Т. Цявловская стилистические и прочие погрешности ныне принятых переводов поставила в вину непосредственно Александру Раевскому. Возникшие несообразности преподнесены как сплошная фальшь, присущая всему поведению Раевского, как его главное, определяющее свойство. Многовато язвительных слов наговорила Т. Цявловская в X томе альманаха «Прометей» (1975).
В той самой телефонной беседе, в ходе которой выяснилось, что И. Л. Фейнберг разделяет предположения об особенностях личности М. С. Воронцова, я выражал крайнее изумление:
– Неужели Цявловская не знает…
– Она знает… – коротко отвечал Илья Львович (он торопился на собрание писателей, готовившихся в переезду в новые дома в переулках Астраханском и Безбожном).
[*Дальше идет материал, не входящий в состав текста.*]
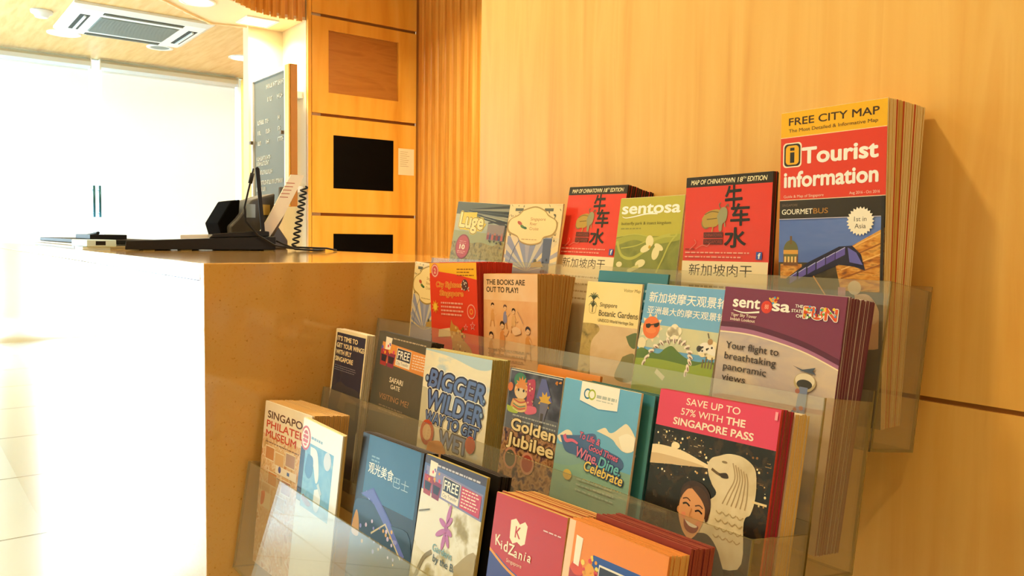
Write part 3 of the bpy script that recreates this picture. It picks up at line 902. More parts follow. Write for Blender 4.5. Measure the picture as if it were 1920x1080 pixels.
def art_butterfly(c):
    c.rect(0, .55, 1, c.vmax, PH_LEAF)
    c.blob([(0, .58), (.3, .52), (.6, .56), (1, .52), (1, .60), (.6, .66), (.3, .60), (0, .68)], '#a5a545')
    c.text('sentosa', .05, .225, .90, .165, WHITE, .025)
    c.stroke([(.06, .265), (.12, .285), (.25, .27), (.45, .235), (.62, .235)], .006, WHITE, w2=.02)
    c.text('butterfly park & insect kingdom', .06, .385, .78, .044, '#4a4a1e', .0)
    c.lines(.06, .43, .33, 1, .03, .018, '#8f8c3c', .1)
    for pts, w in (([(.02, .62), (.12, .82), (.3, .86), (.5, .74), (.62, .60), (.85, .53)], .035), ([(.1, .72), (.35, .68), (.6, .58), (.95, .55)], .014), ([(.95, .52), (.85, .66), (.78, .85), (.7, 1.05)], .022), ([(.0, .56), (.3, .52), (.55, .56)], .010)):
        c.stroke(pts, w, '#b7b450')
    for u, v, ru, rv, ro in ((.55, .62, .06, .085, -20), (.50, .72, .085, .05, -20), (.66, .78, .055, .10, 15), (.70, .70, .075, .04, 25), (.44, .93, .08, .055, -15), (.10, .95, .05, .04, 0)):
        c.ell(u, v, ru, rv, '#eadba0', 18, rot=ro)
    c.stroke([(.25, 1.05), (.42, .97)], .05, '#c9c070', False); c.ell(.56, .70, .02, c='#c9a23a')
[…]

– Тогда неужели она не знает…
– Она и это знает.
– Тогда…
– Минуточку, Александр Александрович! Неужели вы думаете, что Цявловская чего-то не знает о Пушкине из того, что знаете вы?
– Но тогда почему же она такое пишет?
– Она считает, что для массового читателя надо писать занимательно…
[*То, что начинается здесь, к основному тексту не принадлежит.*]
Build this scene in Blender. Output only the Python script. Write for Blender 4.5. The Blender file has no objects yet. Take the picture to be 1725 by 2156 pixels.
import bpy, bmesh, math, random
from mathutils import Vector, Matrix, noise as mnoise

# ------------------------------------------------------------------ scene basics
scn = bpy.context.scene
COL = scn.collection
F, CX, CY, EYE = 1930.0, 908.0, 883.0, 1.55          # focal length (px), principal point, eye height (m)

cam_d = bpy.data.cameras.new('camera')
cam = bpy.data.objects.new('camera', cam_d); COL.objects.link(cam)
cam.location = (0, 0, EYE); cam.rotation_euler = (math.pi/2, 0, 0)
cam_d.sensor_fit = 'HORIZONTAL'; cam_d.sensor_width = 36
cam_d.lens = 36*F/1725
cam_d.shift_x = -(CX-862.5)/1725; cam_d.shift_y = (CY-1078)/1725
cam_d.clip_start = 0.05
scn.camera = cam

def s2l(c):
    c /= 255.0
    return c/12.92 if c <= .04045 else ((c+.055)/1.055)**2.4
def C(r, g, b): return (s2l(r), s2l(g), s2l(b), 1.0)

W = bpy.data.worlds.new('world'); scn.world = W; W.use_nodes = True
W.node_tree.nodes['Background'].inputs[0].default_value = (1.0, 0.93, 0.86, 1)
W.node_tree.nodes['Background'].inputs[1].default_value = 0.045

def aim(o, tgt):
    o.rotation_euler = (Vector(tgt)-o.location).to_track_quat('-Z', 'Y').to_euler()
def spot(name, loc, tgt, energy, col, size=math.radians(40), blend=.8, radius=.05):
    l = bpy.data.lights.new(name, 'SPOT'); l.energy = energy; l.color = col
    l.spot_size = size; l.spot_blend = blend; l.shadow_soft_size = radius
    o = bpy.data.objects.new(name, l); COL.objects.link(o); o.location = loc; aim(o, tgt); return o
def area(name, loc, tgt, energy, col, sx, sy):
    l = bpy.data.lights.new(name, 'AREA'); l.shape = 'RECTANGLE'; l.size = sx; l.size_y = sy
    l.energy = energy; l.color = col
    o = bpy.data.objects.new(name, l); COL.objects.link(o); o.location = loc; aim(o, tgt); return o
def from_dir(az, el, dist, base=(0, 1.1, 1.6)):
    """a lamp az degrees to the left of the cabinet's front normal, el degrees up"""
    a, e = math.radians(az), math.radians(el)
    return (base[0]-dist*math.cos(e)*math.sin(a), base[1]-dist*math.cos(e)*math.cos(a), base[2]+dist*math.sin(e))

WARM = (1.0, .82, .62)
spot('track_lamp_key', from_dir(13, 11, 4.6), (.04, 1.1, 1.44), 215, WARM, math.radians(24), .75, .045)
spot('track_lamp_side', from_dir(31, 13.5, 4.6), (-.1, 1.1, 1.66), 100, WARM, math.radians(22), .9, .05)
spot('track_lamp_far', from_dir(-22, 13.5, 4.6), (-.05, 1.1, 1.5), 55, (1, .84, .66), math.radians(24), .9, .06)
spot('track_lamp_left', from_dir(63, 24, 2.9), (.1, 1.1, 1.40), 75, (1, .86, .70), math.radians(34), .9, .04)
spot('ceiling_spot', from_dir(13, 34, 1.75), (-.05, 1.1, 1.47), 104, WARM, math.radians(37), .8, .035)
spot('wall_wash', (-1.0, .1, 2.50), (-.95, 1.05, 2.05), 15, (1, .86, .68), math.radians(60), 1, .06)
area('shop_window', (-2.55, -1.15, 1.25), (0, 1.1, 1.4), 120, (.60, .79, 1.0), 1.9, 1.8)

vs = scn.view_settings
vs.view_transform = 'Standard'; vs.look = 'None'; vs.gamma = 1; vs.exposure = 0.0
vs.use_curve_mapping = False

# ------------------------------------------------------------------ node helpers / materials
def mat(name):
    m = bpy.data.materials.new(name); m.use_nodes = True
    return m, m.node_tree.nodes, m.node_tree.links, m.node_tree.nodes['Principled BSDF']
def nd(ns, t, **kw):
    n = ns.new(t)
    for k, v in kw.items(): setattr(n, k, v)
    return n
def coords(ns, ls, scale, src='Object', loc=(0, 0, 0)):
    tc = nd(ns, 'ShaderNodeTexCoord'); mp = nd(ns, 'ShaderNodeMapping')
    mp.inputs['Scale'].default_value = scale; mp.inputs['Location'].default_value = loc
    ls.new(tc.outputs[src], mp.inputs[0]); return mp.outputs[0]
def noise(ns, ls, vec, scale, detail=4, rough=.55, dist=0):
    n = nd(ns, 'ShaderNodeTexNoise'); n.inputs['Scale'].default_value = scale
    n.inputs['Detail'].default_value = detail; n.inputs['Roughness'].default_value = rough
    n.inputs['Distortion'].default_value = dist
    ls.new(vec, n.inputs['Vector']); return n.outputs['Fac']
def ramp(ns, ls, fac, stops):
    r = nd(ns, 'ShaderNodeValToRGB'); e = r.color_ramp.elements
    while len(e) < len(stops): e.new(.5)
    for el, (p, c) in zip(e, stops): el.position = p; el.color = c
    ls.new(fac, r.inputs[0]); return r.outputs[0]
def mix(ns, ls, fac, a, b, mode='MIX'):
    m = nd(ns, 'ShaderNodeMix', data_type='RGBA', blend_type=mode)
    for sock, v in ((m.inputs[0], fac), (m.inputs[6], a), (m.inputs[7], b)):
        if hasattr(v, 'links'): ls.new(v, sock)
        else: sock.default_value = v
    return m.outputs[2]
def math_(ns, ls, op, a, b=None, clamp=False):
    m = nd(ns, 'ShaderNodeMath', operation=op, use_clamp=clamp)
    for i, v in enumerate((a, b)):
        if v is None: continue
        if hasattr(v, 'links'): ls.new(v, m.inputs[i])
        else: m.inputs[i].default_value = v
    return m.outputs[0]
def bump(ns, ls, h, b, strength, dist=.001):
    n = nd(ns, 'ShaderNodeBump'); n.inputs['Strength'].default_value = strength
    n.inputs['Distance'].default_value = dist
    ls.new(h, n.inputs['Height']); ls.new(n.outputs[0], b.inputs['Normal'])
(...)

Вот образцы альманашного красноречия Т. Цявловской:
– «начинается письмо Раевского деланно-непринужденным тоном невинности…»
– «наконец обретает Раевский якобы сердечный, дружеский тон. Пышные комплиментарные словеса, к которым интимные друзья не прибегают даже в письмах, рассчитаны на усыпление настороженности Пушкина. Плохой расчет! Поэта не мог обмануть этот ходульный тон».
– «Фальшь, сочиненный тон “великодушного” человека, который якобы протягивает руку другу, попавшему в беду, слишком явны».
– «… письмо, может быть окончательно раскрывшее Пушкину нравственный облик его вчерашнего друга…»
Достаточно противопоставить этим выпадам уточнения перевода – и сами собой исчезнут зацепки для пресловутого словечка «якобы», для обвинительных упреков, оспаривающих несомненную искренность письма Раевского. Обозначим буквами «БАК» переводческие грехи Большого академического издания, а предлагаемые уточнения обозначим буквой «р»:
БАК: Я никогда не вел с вами разговоров о политике…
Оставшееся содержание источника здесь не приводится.